__TASK INSTRUCTIONS__:
Retype exactly what appears below from the line containing "What Blender Python" down to the line containing "COL = scene.collection", keeping both end lines. Do not include pictures.

__DATASET EXTRACT__:

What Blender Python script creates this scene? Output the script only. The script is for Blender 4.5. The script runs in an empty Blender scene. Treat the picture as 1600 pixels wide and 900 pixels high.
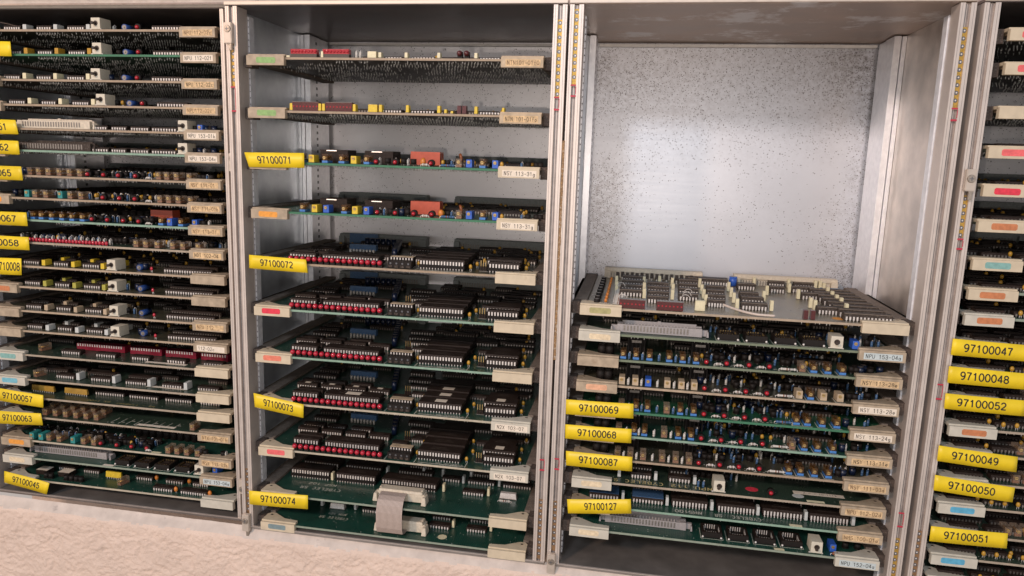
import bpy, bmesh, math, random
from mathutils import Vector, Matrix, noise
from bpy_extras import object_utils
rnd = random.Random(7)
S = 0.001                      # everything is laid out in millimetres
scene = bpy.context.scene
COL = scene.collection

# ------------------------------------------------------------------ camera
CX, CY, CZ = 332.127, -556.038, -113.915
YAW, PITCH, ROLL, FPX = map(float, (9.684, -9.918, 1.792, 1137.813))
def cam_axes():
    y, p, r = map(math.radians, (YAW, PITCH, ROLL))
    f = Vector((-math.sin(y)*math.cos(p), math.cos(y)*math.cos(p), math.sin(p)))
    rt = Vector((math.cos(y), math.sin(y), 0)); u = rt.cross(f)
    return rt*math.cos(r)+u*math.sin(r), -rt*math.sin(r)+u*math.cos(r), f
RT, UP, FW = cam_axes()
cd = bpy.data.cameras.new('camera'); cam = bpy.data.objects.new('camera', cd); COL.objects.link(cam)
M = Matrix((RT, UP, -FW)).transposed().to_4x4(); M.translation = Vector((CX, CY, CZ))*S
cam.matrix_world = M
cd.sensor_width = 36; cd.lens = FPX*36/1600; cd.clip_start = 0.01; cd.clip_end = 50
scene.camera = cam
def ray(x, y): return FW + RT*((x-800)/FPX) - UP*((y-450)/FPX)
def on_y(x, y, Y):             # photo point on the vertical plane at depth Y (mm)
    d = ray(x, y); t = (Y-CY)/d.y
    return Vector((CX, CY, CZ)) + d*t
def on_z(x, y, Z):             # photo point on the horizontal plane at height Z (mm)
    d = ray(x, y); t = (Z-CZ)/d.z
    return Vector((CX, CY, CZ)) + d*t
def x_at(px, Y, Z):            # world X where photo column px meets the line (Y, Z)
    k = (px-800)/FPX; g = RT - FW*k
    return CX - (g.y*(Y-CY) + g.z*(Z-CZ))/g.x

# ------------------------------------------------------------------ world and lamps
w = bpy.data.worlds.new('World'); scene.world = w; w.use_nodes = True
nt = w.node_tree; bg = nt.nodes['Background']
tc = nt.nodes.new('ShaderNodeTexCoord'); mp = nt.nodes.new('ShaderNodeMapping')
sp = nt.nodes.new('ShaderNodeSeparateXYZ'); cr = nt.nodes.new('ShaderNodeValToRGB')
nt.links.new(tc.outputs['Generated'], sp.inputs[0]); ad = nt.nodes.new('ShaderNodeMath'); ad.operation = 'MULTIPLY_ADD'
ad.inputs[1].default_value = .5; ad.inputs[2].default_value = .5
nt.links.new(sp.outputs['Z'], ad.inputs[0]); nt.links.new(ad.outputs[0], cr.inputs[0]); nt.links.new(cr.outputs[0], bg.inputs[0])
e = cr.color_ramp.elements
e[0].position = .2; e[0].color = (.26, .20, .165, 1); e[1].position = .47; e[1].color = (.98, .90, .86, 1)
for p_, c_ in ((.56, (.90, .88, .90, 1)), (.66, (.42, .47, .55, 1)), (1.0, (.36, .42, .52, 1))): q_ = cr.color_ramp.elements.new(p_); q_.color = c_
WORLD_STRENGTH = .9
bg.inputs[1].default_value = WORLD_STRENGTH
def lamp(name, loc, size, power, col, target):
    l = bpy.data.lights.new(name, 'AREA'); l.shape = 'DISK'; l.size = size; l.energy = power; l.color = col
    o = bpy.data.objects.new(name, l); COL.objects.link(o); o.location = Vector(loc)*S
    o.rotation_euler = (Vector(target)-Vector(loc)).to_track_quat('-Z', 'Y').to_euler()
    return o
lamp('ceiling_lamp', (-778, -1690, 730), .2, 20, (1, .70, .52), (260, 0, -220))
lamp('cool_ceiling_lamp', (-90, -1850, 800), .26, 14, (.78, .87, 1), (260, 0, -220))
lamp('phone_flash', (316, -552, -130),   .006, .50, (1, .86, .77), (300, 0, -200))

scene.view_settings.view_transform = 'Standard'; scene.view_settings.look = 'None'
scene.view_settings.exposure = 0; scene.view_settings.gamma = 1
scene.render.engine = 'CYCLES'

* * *

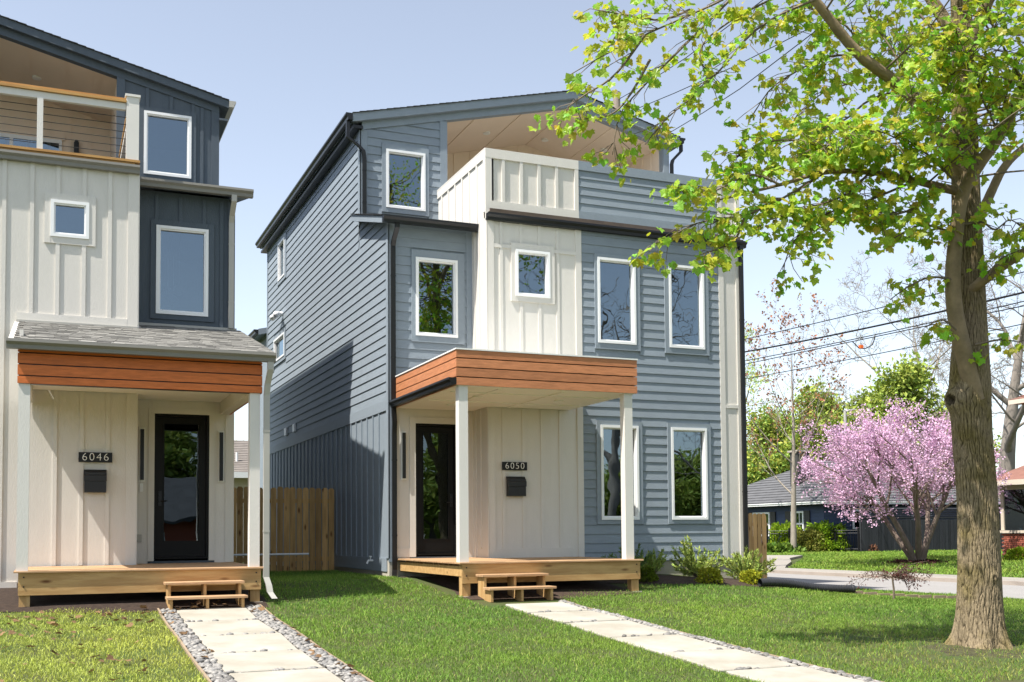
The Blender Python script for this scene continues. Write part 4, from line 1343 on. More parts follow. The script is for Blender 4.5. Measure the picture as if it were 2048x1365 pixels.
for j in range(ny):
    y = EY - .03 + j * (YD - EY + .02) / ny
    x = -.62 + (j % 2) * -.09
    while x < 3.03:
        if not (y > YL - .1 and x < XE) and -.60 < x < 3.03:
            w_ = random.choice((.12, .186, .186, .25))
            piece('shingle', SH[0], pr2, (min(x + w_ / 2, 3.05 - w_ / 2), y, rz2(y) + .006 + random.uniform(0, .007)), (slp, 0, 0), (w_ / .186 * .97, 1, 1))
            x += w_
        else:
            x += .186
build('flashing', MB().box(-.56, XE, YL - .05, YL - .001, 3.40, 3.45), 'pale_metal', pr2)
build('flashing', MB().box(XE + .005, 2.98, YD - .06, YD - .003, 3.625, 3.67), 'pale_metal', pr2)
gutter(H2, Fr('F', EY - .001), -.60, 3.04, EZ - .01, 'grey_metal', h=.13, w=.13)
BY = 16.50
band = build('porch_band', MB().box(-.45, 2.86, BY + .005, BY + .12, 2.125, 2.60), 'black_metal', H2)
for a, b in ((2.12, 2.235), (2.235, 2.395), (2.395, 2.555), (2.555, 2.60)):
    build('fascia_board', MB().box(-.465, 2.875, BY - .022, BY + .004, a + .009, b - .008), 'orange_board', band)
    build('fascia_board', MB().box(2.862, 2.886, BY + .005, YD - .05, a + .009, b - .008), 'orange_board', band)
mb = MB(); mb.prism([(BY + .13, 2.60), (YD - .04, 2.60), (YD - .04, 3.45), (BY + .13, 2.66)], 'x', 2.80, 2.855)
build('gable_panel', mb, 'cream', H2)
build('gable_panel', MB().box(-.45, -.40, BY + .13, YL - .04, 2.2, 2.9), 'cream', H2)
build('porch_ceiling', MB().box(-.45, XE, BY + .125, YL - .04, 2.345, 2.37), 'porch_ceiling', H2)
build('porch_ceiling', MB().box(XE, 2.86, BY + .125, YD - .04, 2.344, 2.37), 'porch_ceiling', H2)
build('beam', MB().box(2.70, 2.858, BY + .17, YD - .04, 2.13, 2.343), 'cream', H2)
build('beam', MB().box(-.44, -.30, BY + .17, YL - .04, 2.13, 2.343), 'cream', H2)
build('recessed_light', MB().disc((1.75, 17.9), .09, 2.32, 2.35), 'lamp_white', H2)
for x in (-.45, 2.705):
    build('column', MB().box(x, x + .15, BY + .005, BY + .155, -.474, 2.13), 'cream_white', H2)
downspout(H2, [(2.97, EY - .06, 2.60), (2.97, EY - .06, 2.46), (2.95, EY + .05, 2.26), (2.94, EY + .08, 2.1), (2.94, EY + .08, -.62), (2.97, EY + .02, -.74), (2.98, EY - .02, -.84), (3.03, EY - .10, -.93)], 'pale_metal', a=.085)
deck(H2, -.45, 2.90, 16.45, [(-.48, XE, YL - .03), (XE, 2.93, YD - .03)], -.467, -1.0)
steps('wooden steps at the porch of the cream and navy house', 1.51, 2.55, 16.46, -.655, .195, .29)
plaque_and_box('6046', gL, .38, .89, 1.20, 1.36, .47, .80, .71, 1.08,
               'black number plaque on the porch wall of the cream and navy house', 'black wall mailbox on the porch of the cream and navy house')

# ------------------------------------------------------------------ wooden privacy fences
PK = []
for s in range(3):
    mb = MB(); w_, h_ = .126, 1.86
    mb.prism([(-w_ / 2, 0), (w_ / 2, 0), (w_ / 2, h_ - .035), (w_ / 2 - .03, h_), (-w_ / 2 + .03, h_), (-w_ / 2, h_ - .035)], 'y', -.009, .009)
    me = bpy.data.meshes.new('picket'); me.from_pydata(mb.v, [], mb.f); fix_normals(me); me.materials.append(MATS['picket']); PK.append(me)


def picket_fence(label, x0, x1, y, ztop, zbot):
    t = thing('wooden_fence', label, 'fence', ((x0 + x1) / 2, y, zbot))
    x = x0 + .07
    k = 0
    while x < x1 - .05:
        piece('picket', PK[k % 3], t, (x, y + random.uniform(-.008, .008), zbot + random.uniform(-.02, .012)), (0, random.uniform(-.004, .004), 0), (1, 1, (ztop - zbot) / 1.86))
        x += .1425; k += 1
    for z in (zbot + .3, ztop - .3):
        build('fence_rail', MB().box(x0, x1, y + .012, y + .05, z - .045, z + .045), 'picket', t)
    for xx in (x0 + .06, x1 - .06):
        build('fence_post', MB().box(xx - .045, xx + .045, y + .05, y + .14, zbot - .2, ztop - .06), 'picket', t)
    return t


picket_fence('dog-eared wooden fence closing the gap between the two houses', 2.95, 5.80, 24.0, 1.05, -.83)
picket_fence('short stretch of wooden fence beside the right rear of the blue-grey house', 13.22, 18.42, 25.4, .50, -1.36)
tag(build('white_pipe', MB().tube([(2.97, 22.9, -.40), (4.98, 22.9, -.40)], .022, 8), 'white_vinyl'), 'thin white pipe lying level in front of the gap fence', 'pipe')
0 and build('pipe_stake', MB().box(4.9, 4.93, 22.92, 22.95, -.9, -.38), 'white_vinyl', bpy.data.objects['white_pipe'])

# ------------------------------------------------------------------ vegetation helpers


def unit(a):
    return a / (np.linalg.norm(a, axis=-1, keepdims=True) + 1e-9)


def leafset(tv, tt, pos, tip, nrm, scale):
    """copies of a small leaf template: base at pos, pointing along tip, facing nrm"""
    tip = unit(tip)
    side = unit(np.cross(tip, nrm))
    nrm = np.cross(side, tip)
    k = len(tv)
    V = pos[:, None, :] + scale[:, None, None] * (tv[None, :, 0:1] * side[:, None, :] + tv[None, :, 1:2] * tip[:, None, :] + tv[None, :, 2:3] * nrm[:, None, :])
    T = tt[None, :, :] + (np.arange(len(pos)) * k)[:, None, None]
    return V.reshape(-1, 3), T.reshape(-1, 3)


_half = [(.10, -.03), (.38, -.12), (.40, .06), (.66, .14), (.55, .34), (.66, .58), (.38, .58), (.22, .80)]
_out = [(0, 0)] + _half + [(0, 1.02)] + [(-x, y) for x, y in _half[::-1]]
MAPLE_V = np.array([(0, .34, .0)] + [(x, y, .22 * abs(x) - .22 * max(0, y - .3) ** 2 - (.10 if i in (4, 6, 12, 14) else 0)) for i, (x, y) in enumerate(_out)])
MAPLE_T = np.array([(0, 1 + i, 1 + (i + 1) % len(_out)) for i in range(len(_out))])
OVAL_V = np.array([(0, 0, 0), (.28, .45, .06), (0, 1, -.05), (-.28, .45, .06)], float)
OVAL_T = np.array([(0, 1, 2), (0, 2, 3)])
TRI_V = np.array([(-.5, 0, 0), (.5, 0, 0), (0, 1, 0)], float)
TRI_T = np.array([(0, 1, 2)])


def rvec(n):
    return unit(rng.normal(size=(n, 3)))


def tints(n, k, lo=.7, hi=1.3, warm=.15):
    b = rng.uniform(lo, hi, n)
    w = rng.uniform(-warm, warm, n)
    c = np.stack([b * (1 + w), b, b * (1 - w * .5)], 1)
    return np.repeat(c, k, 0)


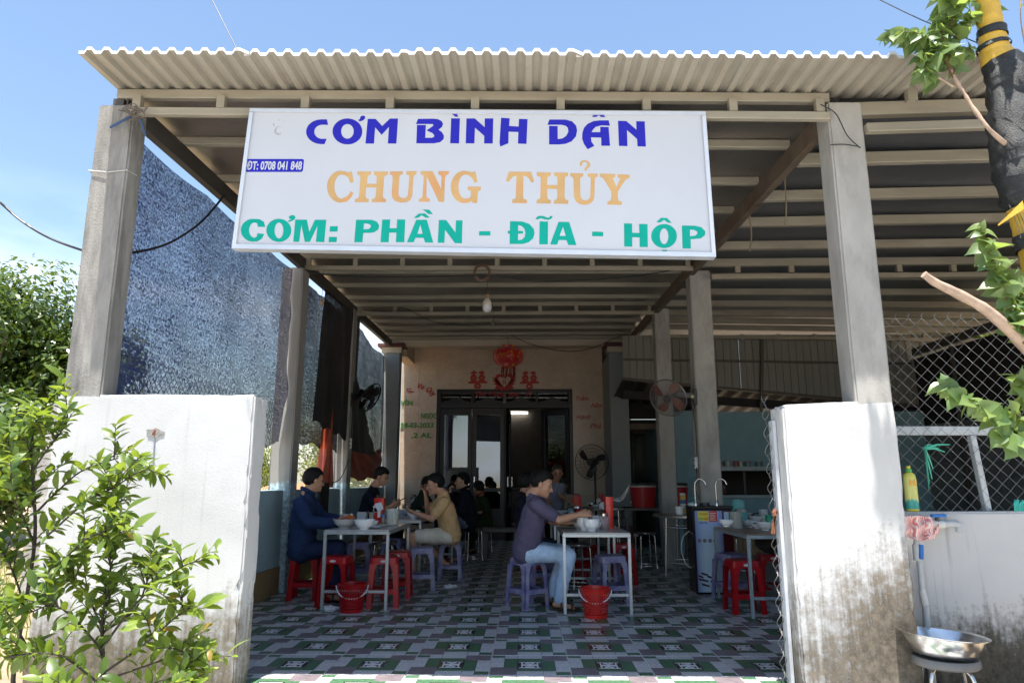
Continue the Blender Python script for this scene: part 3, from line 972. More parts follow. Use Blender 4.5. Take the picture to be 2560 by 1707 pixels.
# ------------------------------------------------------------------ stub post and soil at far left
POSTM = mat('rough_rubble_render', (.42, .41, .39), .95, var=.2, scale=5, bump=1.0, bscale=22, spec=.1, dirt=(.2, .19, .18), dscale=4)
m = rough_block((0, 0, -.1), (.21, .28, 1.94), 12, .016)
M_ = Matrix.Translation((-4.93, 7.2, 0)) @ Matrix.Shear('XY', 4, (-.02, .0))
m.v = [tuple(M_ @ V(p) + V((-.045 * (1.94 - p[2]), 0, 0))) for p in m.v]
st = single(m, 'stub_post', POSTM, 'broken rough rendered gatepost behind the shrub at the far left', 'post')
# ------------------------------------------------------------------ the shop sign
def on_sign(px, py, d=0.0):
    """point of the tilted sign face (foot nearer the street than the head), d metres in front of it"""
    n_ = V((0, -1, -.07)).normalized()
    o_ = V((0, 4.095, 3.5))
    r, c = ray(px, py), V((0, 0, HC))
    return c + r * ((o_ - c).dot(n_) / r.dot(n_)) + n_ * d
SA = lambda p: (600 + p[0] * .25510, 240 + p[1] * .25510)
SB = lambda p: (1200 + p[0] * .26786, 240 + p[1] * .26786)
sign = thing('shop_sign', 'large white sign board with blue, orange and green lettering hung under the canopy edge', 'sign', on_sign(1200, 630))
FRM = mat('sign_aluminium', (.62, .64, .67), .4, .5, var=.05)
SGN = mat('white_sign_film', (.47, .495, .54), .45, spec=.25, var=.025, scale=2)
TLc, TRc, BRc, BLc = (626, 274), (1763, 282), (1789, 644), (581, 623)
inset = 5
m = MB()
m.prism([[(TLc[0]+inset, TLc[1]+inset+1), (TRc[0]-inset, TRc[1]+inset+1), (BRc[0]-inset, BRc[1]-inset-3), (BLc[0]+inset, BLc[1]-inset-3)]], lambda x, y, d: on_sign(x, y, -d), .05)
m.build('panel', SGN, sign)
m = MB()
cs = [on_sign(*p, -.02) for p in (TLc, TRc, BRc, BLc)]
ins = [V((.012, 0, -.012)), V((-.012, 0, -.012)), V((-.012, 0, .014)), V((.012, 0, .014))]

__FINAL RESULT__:
What Blender Python script creates this scene? Output the script only. The script is for Blender 4.5. The script runs in an empty Blender scene. Treat the picture as 1600 pixels wide and 900 pixels high.
import bpy, bmesh, math, random
from mathutils import Vector, Matrix, noise
from bpy_extras import object_utils
rnd = random.Random(7)
S = 0.001                      # everything is laid out in millimetres
scene = bpy.context.scene
COL = scene.collection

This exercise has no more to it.